The brilliant actor-writer-producer Sharon Horgan returned to her native Ireland to film the new Apple TV+ original series Bad Sisters. These are her 10 favorite spots to show people around Dublin.
Less"The Cobblestone is an amazing pub. Its future hung in the balance even a few months back when we were filming Bad Sisters there; it looked like it was going to have to be torn down. Loads of people signed a petition, and it didn’t happen. It’s one of those pubs that you walk in and you feel like you could be in any decade. It has traditional Irish music, and people really listen: They don’t just go there and yakity-yak. I’ve spent some great evenings in there with my family."

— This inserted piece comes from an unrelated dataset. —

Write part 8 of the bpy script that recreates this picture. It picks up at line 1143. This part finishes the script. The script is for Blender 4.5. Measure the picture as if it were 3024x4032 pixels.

"Kehoe's was the pub next door to a café I worked in as a teenager when I was in art college in Dublin in 1989. It was where I spent half my waking hours. It’s just a really beautiful place: It’s all wood paneling. There are a lot of pubs in Ireland that have these things called ‘snugs,’ where you can go into a little room, and it’s literally room for you and one other person—like a confession booth. It’s just got so many memories for me. And it does a really good pint of Guinesss.“
"L'Gueuleton is a French restaurant in Dublin. I come from a family of five brothers and sisters, and two parents, so seven, and whenever we would get together, that’s where we’d go. You can sit outside and eat, and it’s just great people-watching. And they do the best French onion soup, with the giant crouton and the gruyère cheese. I take my daughters there now, and I feel like it’s just gonna be one of those places that continues to provide good memories."
"I don’t know why I discovered this park so late in my dotage. It’s a beautiful garden. I really love the garden bits of parks that are a bit more groomed and have a bit more architecture to them. When you walk through it, it takes you out fairly near to Stephen’s Green, and you can walk in the back of a really great café and have some lunch there, in the basement of a beautiful old townhouse."
"I didn’t think I’d pick O'Connell Street, but when I was showing Billy [Magnussen] around, he was so awed by it. It’s sort of like the Champs-Élysées: It’s a giant, wide street. It has this beautiful piece of architecture that’s a spire in the middle of it. It has a lot of dignity and a lot of history. I just kind of marvel at it a bit. It’s not, like, my favorite bit of Dublin—like I don’t hang on O’Connell Street—but there’s something about the size of it."
"The Winding Stair is a lovely little restaurant. It’s right along the river, so it’s just beautiful to look out and survey all the comings and goings, and it’s down a bit from the Ha’penny Bridge. I took my daughter there at Christmas just gone, and we had a little lunch together. It’s one of those places that’s incredibly charming, and you feel like you’re in someone’s front room; it's very cozy. It’s a very Dublin place, and I love it."
"The Shelbourne is a very historical hotel right opposite Stephen’s Green, and every year since my kids were little, we would book in there and go and stay over Christmas. It has a bar called the Horseshoe Bar, where you really can get the best Guinness. It’s full of history as a hotel, but it’s full of history for me as a family because I’ve watched my kids grow up there. And they do a famously great breakfast."
"Last Bookshop is just everything you’d want from a bookshop. You can find something that you never thought you wanted. You come across a book and you’re like, 'Hmm, I haven’t seen this in 20 years!' It’s so higgledy-piggledy! It’s like how you would imagine a bookshop to look in a Richard Curtis movie, or in Normal People even."
"When you walk through the Last Bookshop, you come out the other side, and you’re in this little courtyard, and there’s a café there called the Cake Café. It does the most amazing brunch and breakfast and I’m sure lunch as well. It’s just such a surprise when you find it. And likewise when you’re going to the Cake Café and you come out the other side, and you’re like 'Ah there’s a bookshop at the other end!' It’s a gorgeous treat."
"Dublin is absolutely wonderful, and there’s plenty to do there, but one of the best things about Dublin is its proximity to Wicklow. It’s one of the most beautiful places on earth. We shot quite a lot of Bad Sisters in and around there. And if you get in your car and drive and speak to the right people and walk far enough up and down winding walkways, you will come across a little beach where we had one of the best afternoons. But I can’t tell you where it is because my brother would kill me."